In a poem entitled “Is/Not,” Margaret Atwood suggests that when a love grows numb, this is where we find ourselves:

“We’re stuck here / on this side of the border / in this country of thumbed streets and stale buildings / where there is nothing spectacular to see / and the weather is ordinary / where love occurs in its pure form only / on the cheaper of the souvenirs.”

Love can grow numb between two people, just as it can within a whole culture. And that has happened in our culture, at least to a large part. The excitement that once guided our eyes has given way to a certain numbness and resignation. We no longer stand before life with much freshness. We have seen what it has to offer and have succumbed to a certain resignation: That’s all there is, and it’s not that great! All we can try for now is more of the same, with the misguided hope that if we keep increasing the dosage the payoff will be better.

They talk of old souls, but old souls are actually young at heart. We’re the opposite, young souls no longer young at heart. Wonder has left the building.

What’s at the root of this? What has deprived us of wonder? Familiarity and its children: sophistication, intellectual pride, disappointment, boredom, and contempt. Familiarity does breed contempt, and contempt is the antithesis of the two things needed to stand before the world in wonder: reverence and respect.

G.K. Chesterton once suggested that familiarity is the greatest of all illusions. Elizabeth Barrett Browning gives poetic expression to this:

“Earth’s crammed with heaven. / And every common bush afire with God. / But only he who sees, takes off his shoes. / The rest sit round and pluck blackberries and daub their natural faces unaware.”

That aptly describes the illusion of familiarity, plucking berries while carelessly stroking our faces, unaware that we are in the presence of the holy. Familiarity renders all things common.

What’s the answer? How do we recover our sense of wonder? How do we begin again to see divine fire inside ordinary life?  

Chesterton suggests that the secret to recovering wonder and seeing divine fire in the ordinary is to learn to look at things familiar until they look unfamiliar again. Biblically, that’s what God asks of Moses when Moses sees a burning bush in the desert and approaches its fire out of curiosity. God says to him, take off your shoes, the ground you are standing on is holy ground.

That single line, that singular invitation, is the deep secret to recover our sense of wonder whenever we find ourselves, as Atwood describes, stuck on this side of the border, in thumbed streets and stale buildings, with nothing spectacular to see, ordinary weather, and love seemingly cheapened everywhere.

One of my professors in graduate school occasionally offered us this little counsel: “If you ask a naïve child, do you believe in Santa and the Easter Bunny, he will say yes. If you ask a bright child the same question, he will say no. But if you ask yet still a brighter child that question, he will smile and say yes.”
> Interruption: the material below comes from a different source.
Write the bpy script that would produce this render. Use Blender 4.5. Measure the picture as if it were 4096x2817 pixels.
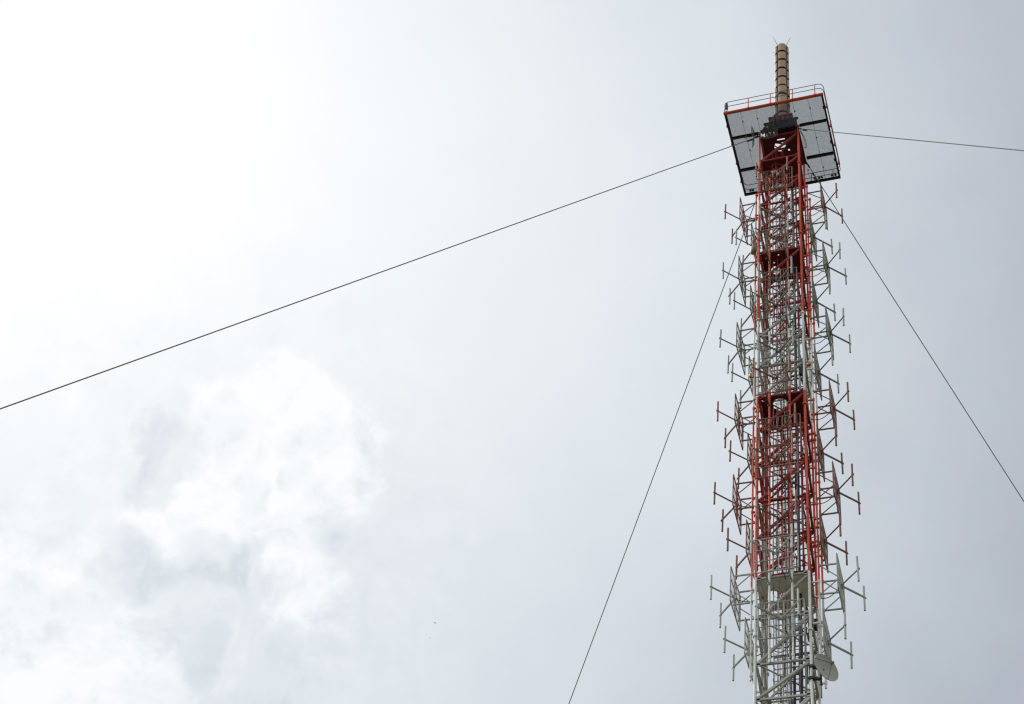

Our sense of wonder is predicated initially on the naiveté of being a child, of not yet being unhealthily familiar with the world. Our eyes then are still open to marvel at the newness of things. That changes of course as we grow, experience things, and learn. Soon enough we learn the truth about Santa and the Easter Bunny and with that, all too easily, comes the death of wonder and the familiarity that breeds contempt.

This is a disillusionment which, while a normal transitional phase in life, is not meant to be a place in which we stay. The task of adulthood is to regain our sense of wonder and begin again, for very different reasons, to believe in the reality of Santa and the Easter Bunny. We need to bring wonder back into the building.

I once heard a wise man share this vignette: Imagine a 2-year-old child who asks you, “Where does the sun go at night?” For a child that young, don’t pull out a globe or a book and try to explain how the solar system works. Just tell the child the sun is tired and is taking a sleep behind the barn.

However, when the child is 6 or 7 years old, don’t try that anymore. Then, it’s time to pull out books and explain the solar system. After that, when the child is in high school or college, it’s time to pull out Stephen Hawking, Brian Swimme, and astrophysicists, and talk about the origins and makeup of the universe. Finally, when the person is 80 years old, it’s enough again to say, “The sun is tired and is taking a sleep behind the barn.”

We have grown too familiar with sunsets! Wonder can make the familiar unfamiliar again.